• DIRECTION:
Quote every line from the top of the listing down to and including the line that contains "big_shrub('glossy_shrub', 'broad glossy".

-- SOURCE MATERIAL start --

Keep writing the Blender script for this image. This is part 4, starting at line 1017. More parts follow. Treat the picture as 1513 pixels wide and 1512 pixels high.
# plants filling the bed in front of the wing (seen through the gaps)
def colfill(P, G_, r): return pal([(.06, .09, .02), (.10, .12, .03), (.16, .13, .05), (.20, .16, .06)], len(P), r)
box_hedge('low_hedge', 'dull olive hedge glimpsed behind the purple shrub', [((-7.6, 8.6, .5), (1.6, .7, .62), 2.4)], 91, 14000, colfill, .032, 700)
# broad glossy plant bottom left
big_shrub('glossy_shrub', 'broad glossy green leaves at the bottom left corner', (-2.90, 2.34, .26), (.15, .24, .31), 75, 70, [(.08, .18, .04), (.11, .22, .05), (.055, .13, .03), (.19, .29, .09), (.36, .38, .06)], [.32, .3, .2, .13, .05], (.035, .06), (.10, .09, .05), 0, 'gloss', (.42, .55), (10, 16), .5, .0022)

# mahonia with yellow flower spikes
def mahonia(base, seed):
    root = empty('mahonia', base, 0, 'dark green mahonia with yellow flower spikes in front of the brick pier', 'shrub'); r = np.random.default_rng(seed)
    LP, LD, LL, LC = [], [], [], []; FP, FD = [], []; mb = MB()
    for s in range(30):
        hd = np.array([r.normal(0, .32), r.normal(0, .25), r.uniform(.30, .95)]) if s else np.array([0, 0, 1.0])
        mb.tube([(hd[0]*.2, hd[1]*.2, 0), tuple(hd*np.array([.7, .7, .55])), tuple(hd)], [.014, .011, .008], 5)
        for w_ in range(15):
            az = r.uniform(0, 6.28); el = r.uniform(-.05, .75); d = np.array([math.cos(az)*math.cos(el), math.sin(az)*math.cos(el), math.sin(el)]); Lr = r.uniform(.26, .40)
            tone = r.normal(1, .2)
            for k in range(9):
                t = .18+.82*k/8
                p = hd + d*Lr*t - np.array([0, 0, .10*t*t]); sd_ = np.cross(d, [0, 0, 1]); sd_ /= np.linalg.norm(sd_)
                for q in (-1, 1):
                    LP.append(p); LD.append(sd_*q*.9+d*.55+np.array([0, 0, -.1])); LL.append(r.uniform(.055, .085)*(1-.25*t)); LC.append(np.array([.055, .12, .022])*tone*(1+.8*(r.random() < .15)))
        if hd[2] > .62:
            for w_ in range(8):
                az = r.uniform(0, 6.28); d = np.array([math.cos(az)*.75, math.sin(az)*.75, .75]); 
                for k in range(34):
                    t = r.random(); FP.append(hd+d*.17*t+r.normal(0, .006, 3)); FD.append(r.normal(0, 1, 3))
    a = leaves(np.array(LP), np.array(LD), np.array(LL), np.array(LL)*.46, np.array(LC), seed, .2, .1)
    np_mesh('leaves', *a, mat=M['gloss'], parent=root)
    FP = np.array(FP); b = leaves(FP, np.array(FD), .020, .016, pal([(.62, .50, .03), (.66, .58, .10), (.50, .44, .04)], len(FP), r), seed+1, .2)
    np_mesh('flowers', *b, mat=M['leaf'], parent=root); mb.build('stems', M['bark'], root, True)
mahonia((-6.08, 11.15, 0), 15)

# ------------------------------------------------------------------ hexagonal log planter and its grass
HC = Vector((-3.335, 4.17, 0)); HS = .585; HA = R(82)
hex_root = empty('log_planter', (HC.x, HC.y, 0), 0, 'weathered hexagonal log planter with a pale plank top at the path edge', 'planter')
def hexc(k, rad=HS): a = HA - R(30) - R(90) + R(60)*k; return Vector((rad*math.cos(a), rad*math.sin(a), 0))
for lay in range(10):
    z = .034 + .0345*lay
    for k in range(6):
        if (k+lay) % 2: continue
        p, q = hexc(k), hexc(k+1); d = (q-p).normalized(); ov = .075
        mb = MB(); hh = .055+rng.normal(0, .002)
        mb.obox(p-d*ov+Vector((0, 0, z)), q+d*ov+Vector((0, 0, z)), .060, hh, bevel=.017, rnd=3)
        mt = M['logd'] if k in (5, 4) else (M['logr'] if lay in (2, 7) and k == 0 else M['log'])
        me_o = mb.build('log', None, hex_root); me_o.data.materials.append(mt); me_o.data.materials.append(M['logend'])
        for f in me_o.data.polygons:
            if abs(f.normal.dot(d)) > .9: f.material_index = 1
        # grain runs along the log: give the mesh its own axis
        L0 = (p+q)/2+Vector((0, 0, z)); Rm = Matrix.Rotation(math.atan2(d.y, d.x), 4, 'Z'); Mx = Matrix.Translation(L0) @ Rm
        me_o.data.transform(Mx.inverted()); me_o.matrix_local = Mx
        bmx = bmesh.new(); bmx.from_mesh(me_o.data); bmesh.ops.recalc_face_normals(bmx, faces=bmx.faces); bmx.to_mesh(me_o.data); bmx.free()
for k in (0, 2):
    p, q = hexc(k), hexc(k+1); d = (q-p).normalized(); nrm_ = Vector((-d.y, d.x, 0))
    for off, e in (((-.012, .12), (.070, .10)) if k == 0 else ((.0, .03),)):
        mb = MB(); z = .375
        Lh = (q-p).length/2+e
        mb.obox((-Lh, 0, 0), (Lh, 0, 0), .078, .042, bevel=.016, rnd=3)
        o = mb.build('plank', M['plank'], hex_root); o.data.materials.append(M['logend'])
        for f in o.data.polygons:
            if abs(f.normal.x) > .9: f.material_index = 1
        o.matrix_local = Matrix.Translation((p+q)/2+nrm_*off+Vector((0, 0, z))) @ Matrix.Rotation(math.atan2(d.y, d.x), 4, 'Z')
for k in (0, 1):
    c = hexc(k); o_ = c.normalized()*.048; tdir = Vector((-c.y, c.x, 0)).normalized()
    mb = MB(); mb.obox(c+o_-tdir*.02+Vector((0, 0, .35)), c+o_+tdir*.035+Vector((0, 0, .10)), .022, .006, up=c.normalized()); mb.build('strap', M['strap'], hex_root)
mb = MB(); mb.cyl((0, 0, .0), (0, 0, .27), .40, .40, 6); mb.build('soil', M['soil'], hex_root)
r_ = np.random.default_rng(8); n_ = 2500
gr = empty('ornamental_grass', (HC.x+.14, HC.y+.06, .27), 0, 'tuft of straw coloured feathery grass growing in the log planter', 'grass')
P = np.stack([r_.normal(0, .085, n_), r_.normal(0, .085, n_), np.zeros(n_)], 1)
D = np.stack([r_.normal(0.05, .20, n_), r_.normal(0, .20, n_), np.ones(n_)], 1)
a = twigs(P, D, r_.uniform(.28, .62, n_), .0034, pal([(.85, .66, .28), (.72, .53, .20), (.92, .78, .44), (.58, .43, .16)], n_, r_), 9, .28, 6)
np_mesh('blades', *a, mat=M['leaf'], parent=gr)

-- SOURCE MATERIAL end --

• ANSWER TO THE PROBLEM:
Keep writing the Blender script for this image. This is part 4, starting at line 1017. More parts follow. Treat the picture as 1513 pixels wide and 1512 pixels high.
# plants filling the bed in front of the wing (seen through the gaps)
def colfill(P, G_, r): return pal([(.06, .09, .02), (.10, .12, .03), (.16, .13, .05), (.20, .16, .06)], len(P), r)
box_hedge('low_hedge', 'dull olive hedge glimpsed behind the purple shrub', [((-7.6, 8.6, .5), (1.6, .7, .62), 2.4)], 91, 14000, colfill, .032, 700)
# broad glossy plant bottom left
big_shrub('glossy_shrub', 'broad glossy green leaves at the bottom left corner', (-2.90, 2.34, .26), (.15, .24, .31), 75, 70, [(.08, .18, .04), (.11, .22, .05), (.055, .13, .03), (.19, .29, .09), (.36, .38, .06)], [.32, .3, .2, .13, .05], (.035, .06), (.10, .09, .05), 0, 'gloss', (.42, .55), (10, 16), .5, .0022)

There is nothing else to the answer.